The Portland artist and math scholar Sidony O’Neal recently wrote an essay on the word “equation.” It appears in an upcoming anthology from the Practicing Refusal Collective, an international Black feminist group of artists and scholars. O’Neal’s essay investigates the functions of a mathematical equal sign: how, when two variables are set on either side of it, they may as well be the same; how it doesn’t matter what they were before. An equation, O’Neal told me, is a verb, “a doing” that’s liable to call something “fungible where it isn’t.”
O’Neal is an artist of ideas, but an artist still. They’re known for abstract sculpture and drawings made from an impressively far-flung list of materials, including plastic swimming pool ladders and something called vapor-smoothed TPU-70A. The titles—in-jokes and references to coding, mathematics, philosophy, and art theory—signal the breadth of the artist’s influences. It’s easy to see these stacks of information as riddles, equations to understand (with a lot of Googling). Why ornament an industrial plastic pallet with 3-D-printed and machined metal sculptures? Why incorporate forms from fifteenth-century locking mechanisms into swirling, delicate pencil drawings? There are ideas to trace. But O’Neal is an artist, not a theorist. If asked, they wouldn’t offer any of these physical pieces alone as a representation of their work. Their primary medium, over sculpture or drawing or writing, is research.

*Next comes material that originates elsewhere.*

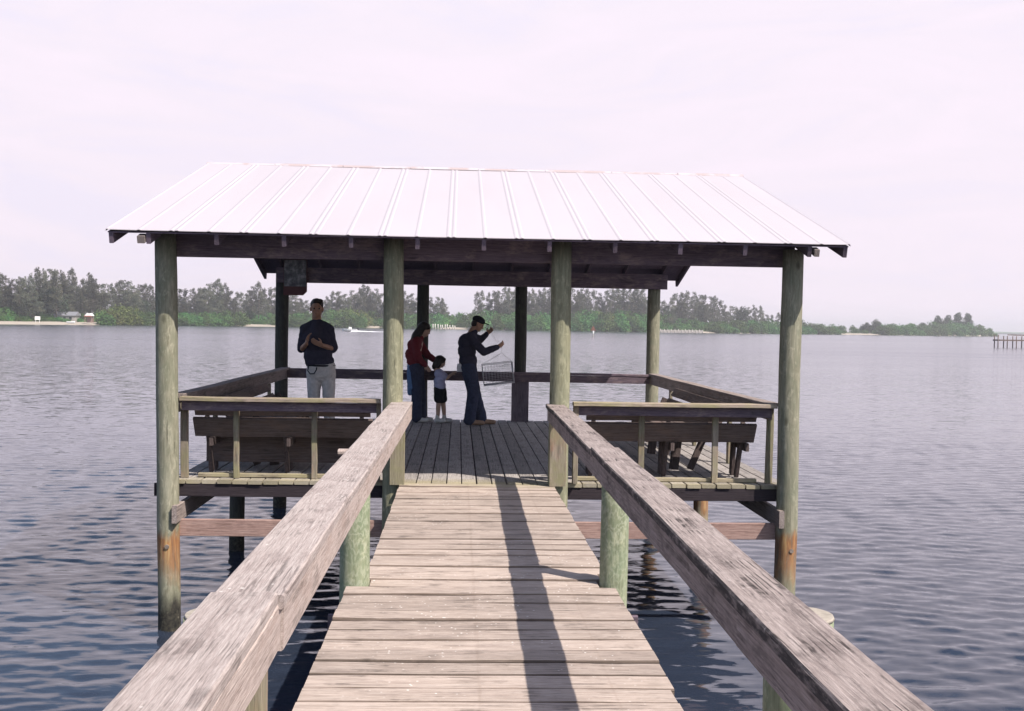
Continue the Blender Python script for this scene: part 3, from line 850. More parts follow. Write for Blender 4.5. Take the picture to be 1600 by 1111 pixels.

Their focus is the fertile ground between artistic and mathematical concepts, materials and forms. The works are almost notes on their explorations. They study the way a key interacts with a lock and isolate that relationship in a new context, or remove it from context altogether. For the viewer, it presents a new perspective on interaction. “If I’m a conceptual artist,” they told me, “the things I’m making or offering are really robust tools.”
O’Neal, 35, grew up in South Sacramento, California, one of six kids. Their father brought a global perspective home from military travels, and languages came easy: French and Spanish in school, Japanese on weekends. Math, especially where it intersects with art, has always fascinated them, despite authority figures and institutions saying, What intersection? “Who knows if you can be an artist and a mathematician,” O’Neal says.
In 2007, they moved to Portland to attend Reed College, where the math and art classes were scheduled at the same time. They settled on linguistics—math and art are both languages, after all. They never finished a degree (which hasn’t kept them from regularly lecturing at universities today) but held onto that linguistic lens.
O’Neal likes to layer seemingly unrelated schools of thought that share a name. For example: constructivism, the early-twentieth-century artistic movement that reflected society by making art from found objects and modern technologies, and constructivist mathematics, a philosophy that doesn’t rely on classical theoretical proofs to show something exists.
“It seems like such a simple ruse, right?” O’Neal says. “To be like, ‘This word is used in this context, and also in this context.’” But it’s proven effective at forging new relationships, or “interfaces,” as the artist likes to call these experimental pairings.
O’Neal was awarded a research fellowship at Princeton University to investigate links between the two constructivisms. The pallet sculpture mentioned above, Program for fireback with sacrificial anode, came out of that research. “Conceptually, it’s anchored in [trying to] visualize a computer program,” they told me. “Computers are very literal machines. They need to be told how to build something.”
Materially, the sculpture pulls from marine engineering (a sacrificial anode is a type of alloy that protects ships from saltwater erosion) and fireplace hardware (a fireback is a plate used to radiate heat). While not entirely literal, the sculpture physically and metaphorically maps a computer program, and it uses found objects and modern technologies to do so: constructivism squared.
O’Neal also likes to style their artist statements after mathematical proofs, which they call “a special form of literature.” It’s a rigid, narrative argument. O’Neal thinks of them as poems, interpretable and evocative. This reframing is an attempt, they say, at “disabusing math of belonging only to the realm of cold rationality.”
There are loads of rabbit holes to fall into. But to take the works’ precise, laser-cut aesthetic to mean they are making a specific point is to remove O’Neal’s artistry. No matter who you are and how much homework you do, O’Neal says, you can “walk into the gallery and not know what the fuck you’re looking at.” That’s no mistake. You don’t have to engage with or even fully comprehend their viewpoint. Instead, the works are a study of interface itself, with innumerable entry points, something you can use to look at the relationship
between objects—perhaps people—in the world.